[START Records]

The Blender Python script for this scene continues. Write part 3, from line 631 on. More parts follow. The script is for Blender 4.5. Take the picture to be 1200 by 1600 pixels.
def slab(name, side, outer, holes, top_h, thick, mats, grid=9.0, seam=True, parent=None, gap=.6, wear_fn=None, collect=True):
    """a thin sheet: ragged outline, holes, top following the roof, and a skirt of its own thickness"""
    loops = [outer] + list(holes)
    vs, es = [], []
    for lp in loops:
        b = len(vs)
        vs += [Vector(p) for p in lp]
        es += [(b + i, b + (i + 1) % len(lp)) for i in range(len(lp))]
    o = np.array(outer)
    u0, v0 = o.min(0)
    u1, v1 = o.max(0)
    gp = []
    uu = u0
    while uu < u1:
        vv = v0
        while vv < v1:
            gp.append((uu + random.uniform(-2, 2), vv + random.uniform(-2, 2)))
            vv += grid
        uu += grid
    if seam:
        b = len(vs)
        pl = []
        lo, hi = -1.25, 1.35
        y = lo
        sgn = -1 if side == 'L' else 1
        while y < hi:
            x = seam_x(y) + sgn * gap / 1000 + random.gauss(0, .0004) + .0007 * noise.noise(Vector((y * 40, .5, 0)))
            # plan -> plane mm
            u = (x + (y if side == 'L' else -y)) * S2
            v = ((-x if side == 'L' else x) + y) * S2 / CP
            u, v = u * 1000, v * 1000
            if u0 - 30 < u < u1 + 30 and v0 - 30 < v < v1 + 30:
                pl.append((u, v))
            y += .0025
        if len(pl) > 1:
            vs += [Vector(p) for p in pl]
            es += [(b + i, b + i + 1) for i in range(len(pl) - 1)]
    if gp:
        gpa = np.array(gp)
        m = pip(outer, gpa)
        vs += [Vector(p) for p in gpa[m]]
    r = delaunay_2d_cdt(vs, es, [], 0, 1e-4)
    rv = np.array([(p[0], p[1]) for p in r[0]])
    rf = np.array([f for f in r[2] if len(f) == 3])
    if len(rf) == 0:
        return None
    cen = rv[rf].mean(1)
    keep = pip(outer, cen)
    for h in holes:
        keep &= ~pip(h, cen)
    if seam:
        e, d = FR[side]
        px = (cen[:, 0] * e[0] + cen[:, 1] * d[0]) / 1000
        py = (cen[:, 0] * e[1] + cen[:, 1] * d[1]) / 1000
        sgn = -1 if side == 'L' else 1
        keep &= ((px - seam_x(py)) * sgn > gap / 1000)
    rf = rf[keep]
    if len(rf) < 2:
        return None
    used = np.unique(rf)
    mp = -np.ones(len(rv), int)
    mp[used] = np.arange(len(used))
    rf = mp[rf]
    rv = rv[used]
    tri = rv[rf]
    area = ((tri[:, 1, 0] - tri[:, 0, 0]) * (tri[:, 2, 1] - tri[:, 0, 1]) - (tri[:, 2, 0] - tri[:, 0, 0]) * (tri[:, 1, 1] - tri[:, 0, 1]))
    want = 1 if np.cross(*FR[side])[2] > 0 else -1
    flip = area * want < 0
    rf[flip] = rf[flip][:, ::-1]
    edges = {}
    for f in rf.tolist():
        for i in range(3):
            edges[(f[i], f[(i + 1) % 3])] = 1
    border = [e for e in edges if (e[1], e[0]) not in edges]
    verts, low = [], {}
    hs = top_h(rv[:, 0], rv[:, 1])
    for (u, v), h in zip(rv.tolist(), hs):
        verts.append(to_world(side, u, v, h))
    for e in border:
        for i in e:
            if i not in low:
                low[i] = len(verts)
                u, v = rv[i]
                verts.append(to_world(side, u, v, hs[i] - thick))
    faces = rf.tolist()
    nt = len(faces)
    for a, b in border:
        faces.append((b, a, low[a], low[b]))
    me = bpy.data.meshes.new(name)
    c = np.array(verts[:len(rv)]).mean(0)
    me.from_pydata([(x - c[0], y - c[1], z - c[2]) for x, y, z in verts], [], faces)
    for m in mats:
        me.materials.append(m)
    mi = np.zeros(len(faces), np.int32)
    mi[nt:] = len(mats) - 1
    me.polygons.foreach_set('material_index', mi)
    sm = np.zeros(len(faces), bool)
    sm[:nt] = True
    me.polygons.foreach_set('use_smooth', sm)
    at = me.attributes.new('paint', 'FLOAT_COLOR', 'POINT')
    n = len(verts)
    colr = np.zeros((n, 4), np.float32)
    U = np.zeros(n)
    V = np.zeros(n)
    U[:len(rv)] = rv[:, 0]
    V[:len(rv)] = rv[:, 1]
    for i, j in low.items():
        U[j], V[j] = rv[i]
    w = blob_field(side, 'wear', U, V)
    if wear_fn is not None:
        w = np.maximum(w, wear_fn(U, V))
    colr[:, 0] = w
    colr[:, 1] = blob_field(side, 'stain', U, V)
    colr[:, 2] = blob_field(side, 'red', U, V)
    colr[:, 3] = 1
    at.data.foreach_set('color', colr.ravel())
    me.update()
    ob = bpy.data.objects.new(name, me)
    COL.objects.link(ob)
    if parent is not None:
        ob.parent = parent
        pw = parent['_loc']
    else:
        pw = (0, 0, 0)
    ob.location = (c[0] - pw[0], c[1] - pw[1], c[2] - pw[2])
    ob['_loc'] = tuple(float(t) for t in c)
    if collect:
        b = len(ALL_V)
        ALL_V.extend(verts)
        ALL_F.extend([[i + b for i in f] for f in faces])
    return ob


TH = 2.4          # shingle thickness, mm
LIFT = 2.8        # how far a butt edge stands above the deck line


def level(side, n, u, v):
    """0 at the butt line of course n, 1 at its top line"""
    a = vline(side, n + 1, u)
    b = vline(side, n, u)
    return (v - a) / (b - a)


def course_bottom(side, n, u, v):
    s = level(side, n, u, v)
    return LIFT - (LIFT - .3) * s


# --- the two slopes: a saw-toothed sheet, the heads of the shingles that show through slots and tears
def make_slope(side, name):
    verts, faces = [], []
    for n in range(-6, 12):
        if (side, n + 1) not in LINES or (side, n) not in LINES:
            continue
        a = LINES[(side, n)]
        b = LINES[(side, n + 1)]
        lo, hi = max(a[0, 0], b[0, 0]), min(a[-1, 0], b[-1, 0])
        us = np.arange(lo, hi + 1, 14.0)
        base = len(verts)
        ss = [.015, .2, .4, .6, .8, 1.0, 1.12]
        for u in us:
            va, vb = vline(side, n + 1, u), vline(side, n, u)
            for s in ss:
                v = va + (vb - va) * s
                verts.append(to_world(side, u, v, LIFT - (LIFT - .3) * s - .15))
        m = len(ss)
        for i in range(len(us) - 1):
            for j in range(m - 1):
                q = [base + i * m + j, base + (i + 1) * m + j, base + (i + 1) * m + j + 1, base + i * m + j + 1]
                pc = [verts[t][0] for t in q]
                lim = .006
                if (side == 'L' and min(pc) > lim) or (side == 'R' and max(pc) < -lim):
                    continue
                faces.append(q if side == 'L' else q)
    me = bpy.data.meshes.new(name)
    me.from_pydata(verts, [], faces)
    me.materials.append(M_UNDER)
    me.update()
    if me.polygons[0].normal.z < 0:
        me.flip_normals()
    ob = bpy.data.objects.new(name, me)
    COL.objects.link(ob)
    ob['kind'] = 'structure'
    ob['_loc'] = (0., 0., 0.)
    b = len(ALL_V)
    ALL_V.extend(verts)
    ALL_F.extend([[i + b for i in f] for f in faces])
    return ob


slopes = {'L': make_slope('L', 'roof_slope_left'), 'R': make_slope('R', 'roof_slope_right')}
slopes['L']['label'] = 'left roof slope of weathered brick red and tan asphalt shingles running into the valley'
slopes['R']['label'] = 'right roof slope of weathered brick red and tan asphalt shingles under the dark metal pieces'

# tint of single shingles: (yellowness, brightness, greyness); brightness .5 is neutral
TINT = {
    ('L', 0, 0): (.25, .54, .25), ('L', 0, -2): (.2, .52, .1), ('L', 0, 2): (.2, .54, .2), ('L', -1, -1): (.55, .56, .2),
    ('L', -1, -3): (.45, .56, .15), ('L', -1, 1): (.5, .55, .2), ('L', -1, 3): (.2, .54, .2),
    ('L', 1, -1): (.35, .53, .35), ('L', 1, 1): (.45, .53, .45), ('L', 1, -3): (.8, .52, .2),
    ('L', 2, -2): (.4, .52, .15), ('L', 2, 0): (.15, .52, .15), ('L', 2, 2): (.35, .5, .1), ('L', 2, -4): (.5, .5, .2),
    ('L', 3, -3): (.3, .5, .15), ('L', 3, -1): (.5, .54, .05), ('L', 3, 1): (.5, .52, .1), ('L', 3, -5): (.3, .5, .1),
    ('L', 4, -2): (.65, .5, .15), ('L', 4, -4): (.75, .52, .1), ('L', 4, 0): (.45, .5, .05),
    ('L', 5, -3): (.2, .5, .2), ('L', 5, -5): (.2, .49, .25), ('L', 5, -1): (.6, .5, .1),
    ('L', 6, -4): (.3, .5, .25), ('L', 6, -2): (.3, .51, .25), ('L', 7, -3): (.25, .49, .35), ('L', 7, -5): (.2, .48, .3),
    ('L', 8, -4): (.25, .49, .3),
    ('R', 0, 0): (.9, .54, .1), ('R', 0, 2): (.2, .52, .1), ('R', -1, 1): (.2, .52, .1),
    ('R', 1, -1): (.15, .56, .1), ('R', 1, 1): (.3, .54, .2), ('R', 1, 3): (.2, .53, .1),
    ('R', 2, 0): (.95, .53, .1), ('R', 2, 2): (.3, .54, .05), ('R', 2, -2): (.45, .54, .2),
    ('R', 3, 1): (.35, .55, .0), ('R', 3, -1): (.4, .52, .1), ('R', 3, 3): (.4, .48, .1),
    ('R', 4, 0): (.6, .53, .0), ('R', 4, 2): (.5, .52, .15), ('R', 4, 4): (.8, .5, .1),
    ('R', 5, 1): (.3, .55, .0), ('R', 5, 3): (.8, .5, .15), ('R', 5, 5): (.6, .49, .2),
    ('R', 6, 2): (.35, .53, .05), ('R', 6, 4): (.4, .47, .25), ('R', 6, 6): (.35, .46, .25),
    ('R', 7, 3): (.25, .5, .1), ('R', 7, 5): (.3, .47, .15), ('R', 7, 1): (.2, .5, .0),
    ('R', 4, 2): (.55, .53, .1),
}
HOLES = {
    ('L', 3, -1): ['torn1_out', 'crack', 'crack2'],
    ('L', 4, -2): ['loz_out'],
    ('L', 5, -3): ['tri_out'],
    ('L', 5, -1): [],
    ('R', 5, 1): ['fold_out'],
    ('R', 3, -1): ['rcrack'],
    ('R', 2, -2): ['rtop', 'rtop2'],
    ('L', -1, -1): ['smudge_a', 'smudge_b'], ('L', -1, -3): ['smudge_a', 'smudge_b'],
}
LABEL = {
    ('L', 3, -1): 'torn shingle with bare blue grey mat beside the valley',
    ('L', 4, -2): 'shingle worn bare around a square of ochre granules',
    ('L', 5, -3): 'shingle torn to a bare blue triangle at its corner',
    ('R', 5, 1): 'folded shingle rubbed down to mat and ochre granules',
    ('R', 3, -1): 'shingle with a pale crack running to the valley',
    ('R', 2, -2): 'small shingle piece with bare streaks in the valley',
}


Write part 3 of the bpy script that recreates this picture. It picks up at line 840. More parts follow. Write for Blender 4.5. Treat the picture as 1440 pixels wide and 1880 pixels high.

[END Records]

:: Request ::
Your answer should be a single number: the count of lines that contain "More".

:: Finished answer ::
2